Starting with the first line of the data that follows, transcribe every line verbatim until the line containing "track', 'leaves', kind='stuff')" has been transcribed.

| DATA TO USE |
•••
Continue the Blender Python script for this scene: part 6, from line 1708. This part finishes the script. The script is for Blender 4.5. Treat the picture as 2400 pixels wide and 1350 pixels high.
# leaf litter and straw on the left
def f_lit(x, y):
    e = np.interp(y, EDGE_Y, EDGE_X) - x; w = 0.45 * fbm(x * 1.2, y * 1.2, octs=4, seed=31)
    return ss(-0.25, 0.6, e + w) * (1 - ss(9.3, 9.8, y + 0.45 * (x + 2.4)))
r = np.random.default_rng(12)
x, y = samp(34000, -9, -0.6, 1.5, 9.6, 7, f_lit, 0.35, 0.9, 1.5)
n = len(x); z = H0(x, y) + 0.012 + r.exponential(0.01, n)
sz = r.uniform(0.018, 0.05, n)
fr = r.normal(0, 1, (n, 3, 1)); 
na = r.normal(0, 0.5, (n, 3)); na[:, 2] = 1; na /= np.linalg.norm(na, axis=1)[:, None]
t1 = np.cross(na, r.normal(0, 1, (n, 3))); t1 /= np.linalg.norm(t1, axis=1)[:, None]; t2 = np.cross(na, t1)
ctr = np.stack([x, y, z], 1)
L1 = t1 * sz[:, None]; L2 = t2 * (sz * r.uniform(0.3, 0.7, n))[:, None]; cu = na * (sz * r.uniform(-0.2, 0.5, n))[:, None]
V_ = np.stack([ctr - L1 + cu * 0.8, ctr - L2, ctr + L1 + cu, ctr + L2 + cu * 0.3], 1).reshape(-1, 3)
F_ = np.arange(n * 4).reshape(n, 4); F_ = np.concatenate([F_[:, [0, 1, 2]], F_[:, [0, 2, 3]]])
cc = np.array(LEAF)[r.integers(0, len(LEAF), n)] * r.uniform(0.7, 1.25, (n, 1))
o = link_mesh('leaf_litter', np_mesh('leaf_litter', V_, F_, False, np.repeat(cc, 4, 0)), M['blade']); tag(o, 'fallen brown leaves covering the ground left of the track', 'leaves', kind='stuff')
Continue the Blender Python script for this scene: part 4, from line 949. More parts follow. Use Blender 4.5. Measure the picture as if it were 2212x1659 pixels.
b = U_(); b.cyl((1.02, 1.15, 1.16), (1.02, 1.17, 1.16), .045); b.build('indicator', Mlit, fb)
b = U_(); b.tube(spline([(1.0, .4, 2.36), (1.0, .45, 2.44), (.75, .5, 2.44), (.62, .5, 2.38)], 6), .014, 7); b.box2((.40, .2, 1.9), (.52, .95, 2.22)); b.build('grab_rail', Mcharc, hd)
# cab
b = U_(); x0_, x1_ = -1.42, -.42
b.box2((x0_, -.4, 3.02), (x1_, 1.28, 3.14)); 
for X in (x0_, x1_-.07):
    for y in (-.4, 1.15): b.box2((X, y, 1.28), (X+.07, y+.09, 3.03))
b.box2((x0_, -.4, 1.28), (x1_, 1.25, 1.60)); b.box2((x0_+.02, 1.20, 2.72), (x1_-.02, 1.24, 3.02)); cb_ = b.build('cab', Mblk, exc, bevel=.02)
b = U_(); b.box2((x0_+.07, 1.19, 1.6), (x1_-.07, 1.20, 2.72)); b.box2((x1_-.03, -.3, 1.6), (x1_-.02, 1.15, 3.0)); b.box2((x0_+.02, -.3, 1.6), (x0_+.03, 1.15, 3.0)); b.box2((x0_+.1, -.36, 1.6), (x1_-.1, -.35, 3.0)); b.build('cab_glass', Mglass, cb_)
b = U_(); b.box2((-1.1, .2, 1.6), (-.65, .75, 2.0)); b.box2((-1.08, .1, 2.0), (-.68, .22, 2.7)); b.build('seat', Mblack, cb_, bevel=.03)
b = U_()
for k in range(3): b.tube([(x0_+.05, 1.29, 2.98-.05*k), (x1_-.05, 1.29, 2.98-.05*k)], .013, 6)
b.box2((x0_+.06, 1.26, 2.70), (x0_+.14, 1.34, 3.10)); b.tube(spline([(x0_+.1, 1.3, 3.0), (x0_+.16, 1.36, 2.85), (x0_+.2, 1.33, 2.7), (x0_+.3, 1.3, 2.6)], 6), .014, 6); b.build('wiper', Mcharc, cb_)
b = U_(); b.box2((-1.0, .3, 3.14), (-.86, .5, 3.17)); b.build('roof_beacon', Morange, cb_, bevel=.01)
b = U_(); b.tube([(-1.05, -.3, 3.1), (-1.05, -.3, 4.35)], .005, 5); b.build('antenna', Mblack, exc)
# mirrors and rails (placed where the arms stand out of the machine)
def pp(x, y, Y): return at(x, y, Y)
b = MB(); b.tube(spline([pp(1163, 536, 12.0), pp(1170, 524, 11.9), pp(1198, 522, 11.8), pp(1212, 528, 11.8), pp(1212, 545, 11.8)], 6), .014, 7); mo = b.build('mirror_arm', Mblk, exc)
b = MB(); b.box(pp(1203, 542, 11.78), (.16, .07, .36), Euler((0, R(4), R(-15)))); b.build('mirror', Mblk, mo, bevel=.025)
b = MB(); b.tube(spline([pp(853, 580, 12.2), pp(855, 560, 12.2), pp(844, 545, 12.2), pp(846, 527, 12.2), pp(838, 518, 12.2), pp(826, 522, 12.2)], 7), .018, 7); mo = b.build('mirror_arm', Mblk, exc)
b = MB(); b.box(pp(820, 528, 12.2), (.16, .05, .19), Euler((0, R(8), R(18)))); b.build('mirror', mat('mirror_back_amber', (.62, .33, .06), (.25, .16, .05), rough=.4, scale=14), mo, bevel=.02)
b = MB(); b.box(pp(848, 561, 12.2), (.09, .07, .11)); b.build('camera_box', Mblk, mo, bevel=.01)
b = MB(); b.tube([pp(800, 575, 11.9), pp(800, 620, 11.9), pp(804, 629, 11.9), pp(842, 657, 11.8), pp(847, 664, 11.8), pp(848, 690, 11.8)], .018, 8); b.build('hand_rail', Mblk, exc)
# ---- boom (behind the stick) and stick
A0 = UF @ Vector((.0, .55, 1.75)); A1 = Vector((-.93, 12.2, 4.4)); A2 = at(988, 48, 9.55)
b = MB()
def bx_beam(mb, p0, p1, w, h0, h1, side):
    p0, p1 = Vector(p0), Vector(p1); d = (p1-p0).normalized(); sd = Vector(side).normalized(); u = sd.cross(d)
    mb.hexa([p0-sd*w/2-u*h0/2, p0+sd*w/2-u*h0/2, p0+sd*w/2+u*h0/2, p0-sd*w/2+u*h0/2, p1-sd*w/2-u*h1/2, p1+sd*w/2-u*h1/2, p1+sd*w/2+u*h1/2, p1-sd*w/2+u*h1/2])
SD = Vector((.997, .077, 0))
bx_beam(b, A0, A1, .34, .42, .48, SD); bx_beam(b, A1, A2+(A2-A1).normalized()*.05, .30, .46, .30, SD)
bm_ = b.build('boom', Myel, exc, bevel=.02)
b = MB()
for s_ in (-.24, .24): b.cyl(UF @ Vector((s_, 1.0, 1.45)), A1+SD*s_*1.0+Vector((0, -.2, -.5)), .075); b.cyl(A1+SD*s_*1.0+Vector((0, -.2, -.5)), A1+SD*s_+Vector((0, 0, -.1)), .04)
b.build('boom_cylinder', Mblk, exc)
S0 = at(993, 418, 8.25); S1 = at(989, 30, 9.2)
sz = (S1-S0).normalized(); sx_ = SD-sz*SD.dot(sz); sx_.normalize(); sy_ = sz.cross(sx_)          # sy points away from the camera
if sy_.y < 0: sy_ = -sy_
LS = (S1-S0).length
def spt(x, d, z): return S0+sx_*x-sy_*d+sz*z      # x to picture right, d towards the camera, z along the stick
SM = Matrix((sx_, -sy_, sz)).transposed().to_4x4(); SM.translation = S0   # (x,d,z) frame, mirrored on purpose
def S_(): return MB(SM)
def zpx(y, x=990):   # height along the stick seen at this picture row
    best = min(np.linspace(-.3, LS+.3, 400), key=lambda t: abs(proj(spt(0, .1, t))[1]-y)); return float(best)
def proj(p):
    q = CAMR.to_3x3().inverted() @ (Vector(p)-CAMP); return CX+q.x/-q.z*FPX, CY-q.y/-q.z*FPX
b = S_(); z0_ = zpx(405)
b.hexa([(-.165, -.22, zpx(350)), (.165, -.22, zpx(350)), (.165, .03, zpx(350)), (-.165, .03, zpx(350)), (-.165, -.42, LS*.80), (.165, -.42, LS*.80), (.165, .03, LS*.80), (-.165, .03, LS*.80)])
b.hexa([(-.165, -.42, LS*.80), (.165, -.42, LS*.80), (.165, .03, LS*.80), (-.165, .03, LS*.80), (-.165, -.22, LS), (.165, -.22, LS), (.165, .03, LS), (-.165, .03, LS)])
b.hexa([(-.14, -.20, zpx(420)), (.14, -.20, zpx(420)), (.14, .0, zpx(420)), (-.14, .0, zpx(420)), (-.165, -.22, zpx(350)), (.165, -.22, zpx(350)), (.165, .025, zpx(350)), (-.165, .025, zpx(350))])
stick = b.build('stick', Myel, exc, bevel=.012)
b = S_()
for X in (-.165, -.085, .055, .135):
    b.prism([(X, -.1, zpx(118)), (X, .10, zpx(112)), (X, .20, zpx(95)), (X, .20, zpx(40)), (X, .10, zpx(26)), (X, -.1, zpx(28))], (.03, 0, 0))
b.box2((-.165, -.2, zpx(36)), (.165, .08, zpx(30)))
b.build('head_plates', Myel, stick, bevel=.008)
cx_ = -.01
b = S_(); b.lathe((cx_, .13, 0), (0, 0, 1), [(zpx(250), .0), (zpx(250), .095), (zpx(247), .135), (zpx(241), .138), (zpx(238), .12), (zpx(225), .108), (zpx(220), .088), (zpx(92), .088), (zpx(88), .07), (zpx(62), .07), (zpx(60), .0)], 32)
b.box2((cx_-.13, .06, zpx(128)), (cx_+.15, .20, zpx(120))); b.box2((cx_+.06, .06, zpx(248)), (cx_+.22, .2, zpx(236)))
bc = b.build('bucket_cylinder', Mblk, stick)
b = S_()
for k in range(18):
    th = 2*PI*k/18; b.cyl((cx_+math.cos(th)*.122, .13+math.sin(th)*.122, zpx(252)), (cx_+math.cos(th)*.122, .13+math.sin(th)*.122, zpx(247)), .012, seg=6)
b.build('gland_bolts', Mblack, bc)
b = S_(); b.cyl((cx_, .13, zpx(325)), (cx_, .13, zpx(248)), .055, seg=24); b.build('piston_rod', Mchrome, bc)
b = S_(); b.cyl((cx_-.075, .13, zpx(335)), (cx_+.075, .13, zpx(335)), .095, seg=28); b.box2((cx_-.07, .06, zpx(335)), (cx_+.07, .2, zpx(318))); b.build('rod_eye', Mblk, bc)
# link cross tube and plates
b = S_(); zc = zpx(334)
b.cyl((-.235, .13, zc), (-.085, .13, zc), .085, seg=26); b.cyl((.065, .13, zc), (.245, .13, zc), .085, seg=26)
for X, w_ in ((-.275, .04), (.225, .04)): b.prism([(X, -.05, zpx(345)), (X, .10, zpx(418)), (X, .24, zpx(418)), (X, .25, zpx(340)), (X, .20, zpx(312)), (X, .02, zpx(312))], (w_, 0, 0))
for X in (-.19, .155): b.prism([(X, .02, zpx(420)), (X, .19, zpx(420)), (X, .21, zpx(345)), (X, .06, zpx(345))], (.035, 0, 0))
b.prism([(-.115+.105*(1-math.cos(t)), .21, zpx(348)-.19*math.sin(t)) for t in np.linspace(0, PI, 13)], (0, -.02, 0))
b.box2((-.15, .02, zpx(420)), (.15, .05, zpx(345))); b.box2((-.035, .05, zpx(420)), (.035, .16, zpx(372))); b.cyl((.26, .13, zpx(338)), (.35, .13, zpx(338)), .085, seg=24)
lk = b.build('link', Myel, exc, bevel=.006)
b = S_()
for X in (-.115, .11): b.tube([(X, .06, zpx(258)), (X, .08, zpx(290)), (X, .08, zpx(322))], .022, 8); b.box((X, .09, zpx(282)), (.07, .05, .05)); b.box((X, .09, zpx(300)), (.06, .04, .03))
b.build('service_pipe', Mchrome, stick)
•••
| ANSWER TO THE TASK |
Continue the Blender Python script for this scene: part 6, from line 1708. This part finishes the script. The script is for Blender 4.5. Treat the picture as 2400 pixels wide and 1350 pixels high.
# leaf litter and straw on the left
def f_lit(x, y):
    e = np.interp(y, EDGE_Y, EDGE_X) - x; w = 0.45 * fbm(x * 1.2, y * 1.2, octs=4, seed=31)
    return ss(-0.25, 0.6, e + w) * (1 - ss(9.3, 9.8, y + 0.45 * (x + 2.4)))
r = np.random.default_rng(12)
x, y = samp(34000, -9, -0.6, 1.5, 9.6, 7, f_lit, 0.35, 0.9, 1.5)
n = len(x); z = H0(x, y) + 0.012 + r.exponential(0.01, n)
sz = r.uniform(0.018, 0.05, n)
fr = r.normal(0, 1, (n, 3, 1)); 
na = r.normal(0, 0.5, (n, 3)); na[:, 2] = 1; na /= np.linalg.norm(na, axis=1)[:, None]
t1 = np.cross(na, r.normal(0, 1, (n, 3))); t1 /= np.linalg.norm(t1, axis=1)[:, None]; t2 = np.cross(na, t1)
ctr = np.stack([x, y, z], 1)
L1 = t1 * sz[:, None]; L2 = t2 * (sz * r.uniform(0.3, 0.7, n))[:, None]; cu = na * (sz * r.uniform(-0.2, 0.5, n))[:, None]
V_ = np.stack([ctr - L1 + cu * 0.8, ctr - L2, ctr + L1 + cu, ctr + L2 + cu * 0.3], 1).reshape(-1, 3)
F_ = np.arange(n * 4).reshape(n, 4); F_ = np.concatenate([F_[:, [0, 1, 2]], F_[:, [0, 2, 3]]])
cc = np.array(LEAF)[r.integers(0, len(LEAF), n)] * r.uniform(0.7, 1.25, (n, 1))
o = link_mesh('leaf_litter', np_mesh('leaf_litter', V_, F_, False, np.repeat(cc, 4, 0)), M['blade']); tag(o, 'fallen brown leaves covering the ground left of the track', 'leaves', kind='stuff')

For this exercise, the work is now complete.